Dietro a Gaspare Spatuzza – sentito a Torino per ragioni di sicurezza – c’è un’aula di giustizia piena di giornalisti studenti avvocati e curiosi che alle otto del mattino facevano la fila davanti ai metal detector. Davanti siede la corte presieduta da Claudio dall’Acqua. È qui per dare sostanza a quello che ha già rivelato ai magistrati di Firenze Palermo e Caltanissetta nei mesi scorsi indicando Dell’Utri e Berlusconi come i referenti politici delle stragi di mafia del 1993.
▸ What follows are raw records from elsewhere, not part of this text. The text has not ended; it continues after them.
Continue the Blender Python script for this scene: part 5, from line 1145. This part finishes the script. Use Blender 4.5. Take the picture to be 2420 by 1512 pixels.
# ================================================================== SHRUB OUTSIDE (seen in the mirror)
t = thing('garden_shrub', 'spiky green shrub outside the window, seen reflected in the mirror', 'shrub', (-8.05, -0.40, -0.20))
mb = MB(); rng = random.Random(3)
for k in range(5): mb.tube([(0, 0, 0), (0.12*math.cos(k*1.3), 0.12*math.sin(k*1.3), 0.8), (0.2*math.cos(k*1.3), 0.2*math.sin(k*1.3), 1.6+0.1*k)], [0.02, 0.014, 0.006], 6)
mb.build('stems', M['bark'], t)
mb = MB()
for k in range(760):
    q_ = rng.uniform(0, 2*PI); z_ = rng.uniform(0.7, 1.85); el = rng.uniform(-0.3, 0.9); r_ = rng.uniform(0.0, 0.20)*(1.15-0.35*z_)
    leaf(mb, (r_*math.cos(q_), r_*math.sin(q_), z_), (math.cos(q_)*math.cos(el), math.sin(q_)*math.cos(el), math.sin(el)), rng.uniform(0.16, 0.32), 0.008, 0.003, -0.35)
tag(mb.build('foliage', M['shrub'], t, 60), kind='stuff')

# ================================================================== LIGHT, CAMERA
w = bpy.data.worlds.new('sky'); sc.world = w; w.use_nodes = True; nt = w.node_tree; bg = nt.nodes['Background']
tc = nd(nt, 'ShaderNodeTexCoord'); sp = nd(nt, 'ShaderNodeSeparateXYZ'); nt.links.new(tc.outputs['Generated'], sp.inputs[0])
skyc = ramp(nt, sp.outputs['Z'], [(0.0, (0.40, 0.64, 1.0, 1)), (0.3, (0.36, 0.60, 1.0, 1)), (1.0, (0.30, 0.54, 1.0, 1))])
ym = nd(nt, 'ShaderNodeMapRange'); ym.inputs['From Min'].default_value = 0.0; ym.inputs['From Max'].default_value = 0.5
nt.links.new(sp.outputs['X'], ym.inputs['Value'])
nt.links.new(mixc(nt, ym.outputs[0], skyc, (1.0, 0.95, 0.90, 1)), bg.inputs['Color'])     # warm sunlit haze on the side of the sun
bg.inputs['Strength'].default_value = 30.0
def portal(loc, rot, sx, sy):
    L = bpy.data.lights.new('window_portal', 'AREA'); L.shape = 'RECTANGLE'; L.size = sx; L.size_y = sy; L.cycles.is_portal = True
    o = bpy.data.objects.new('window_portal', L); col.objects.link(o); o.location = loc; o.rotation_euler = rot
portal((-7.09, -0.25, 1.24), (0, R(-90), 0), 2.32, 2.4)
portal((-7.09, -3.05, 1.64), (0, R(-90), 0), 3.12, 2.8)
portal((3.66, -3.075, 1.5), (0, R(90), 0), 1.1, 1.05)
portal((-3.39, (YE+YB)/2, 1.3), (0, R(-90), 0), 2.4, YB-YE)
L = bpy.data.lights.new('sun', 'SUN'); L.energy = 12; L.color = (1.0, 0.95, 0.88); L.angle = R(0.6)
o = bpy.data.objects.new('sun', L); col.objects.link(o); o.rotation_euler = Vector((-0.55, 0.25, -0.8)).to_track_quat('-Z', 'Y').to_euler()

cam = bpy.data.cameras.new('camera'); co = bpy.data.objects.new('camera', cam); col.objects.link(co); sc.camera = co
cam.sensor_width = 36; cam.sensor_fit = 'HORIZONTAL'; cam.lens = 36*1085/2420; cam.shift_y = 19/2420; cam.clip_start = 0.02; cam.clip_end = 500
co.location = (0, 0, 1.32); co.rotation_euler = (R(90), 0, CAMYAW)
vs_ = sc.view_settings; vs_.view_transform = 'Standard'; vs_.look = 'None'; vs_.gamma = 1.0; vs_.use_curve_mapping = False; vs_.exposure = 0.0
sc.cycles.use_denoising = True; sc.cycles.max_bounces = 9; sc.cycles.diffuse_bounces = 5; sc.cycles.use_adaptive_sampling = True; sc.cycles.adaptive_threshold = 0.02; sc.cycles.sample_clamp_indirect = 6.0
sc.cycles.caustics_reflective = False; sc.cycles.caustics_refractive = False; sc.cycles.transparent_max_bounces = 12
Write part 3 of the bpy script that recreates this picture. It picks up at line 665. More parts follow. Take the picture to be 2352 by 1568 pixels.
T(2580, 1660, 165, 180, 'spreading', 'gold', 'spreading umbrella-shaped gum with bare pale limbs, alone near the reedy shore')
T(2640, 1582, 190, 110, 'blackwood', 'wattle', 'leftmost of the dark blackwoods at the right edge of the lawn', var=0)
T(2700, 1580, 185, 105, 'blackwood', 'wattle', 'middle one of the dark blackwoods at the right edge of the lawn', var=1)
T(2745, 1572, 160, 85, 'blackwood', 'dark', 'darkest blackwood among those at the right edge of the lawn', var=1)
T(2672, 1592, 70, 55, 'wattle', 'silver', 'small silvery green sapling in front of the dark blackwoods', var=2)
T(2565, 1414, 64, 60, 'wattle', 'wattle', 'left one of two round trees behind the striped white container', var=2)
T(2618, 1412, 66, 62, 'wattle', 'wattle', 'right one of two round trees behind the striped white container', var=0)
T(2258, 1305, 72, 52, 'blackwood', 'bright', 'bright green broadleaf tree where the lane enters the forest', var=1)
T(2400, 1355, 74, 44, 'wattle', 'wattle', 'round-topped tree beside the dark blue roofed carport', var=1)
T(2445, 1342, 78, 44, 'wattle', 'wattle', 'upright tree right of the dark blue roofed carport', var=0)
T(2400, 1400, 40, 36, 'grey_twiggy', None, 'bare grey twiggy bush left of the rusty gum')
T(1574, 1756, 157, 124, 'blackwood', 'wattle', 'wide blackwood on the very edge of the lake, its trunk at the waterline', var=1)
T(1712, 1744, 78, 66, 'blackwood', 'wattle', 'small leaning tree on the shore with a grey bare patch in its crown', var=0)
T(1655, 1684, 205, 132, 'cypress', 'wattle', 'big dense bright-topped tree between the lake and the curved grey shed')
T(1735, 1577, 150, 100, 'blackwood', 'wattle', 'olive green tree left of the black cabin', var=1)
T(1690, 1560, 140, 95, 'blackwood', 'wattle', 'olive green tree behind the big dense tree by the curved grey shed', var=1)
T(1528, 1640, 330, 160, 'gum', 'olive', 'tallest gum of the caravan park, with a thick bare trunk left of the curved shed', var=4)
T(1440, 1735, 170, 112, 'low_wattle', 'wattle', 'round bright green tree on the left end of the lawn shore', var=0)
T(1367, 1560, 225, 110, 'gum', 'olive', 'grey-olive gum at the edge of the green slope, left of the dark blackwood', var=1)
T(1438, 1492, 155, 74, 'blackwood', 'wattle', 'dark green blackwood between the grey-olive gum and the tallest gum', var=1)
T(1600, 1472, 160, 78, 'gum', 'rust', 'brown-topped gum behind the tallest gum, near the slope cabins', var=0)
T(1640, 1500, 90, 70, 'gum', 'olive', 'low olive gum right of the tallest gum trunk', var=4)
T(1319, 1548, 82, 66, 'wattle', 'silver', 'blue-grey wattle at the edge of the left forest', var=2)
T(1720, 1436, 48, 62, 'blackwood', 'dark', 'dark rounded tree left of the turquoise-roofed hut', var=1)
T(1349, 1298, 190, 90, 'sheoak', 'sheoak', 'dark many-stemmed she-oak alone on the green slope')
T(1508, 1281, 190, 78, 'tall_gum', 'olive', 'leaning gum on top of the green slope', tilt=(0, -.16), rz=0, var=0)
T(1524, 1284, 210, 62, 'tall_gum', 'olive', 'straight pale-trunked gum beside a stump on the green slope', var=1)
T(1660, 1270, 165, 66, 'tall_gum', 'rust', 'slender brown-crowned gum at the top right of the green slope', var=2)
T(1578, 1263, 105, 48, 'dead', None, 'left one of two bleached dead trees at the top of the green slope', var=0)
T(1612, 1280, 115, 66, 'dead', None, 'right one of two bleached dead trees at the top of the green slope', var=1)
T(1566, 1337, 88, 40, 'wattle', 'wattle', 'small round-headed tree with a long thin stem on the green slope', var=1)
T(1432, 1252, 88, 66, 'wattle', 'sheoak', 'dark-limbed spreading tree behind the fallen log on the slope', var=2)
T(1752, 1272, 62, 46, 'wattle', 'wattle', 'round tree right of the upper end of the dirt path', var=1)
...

Ma non lo farà, la bomba non scoppia. Dalla sua deposizione non emerge niente di nuovo. Il pluriomicida imbastisce una lunga storia che a tratti si ripete e si inceppa su dettagli che non tornano si avvita su troppe pause e “non ricordo”. Una cantilena monotona dal forte accento siciliano che storpia i nomi e sbanda sugli avverbi. Parla di “anomalie” nella classica routine degli attentati di sensazioni e cose riferite. Materiale di seconda mano. Racconta di incontri al bar, nei cimiteri e negli ospedali con boss sanguinari e latitanti. Poi lui salta il fosso nel 2006 incontra nella prigione di Ascoli Piceno padre Piero Capoccia nel 2008 decide di collaborare con lo Stato “senza chiedere niente in cambio”. Paura tanta: “La persona che tiravo in ballo stava per diventare presidente del consiglio”. Il nome di Berlusconi – nel racconto di Spatuzza – era spuntato un giorno di fine ’93 davanti a un caffè con Giuseppe Graviano: “Ma chi domando quello di Canale 5?. Graviano mi risponde di sì e aggiunge che in mezzo c’è anche il nostro compaesano Dell’Utri insiste che con un attentato all’Olimpico (mai realizzato) dobbiamo dare il colpo di grazia e ci avrebbero consegnato lo Stato italiano in mano”.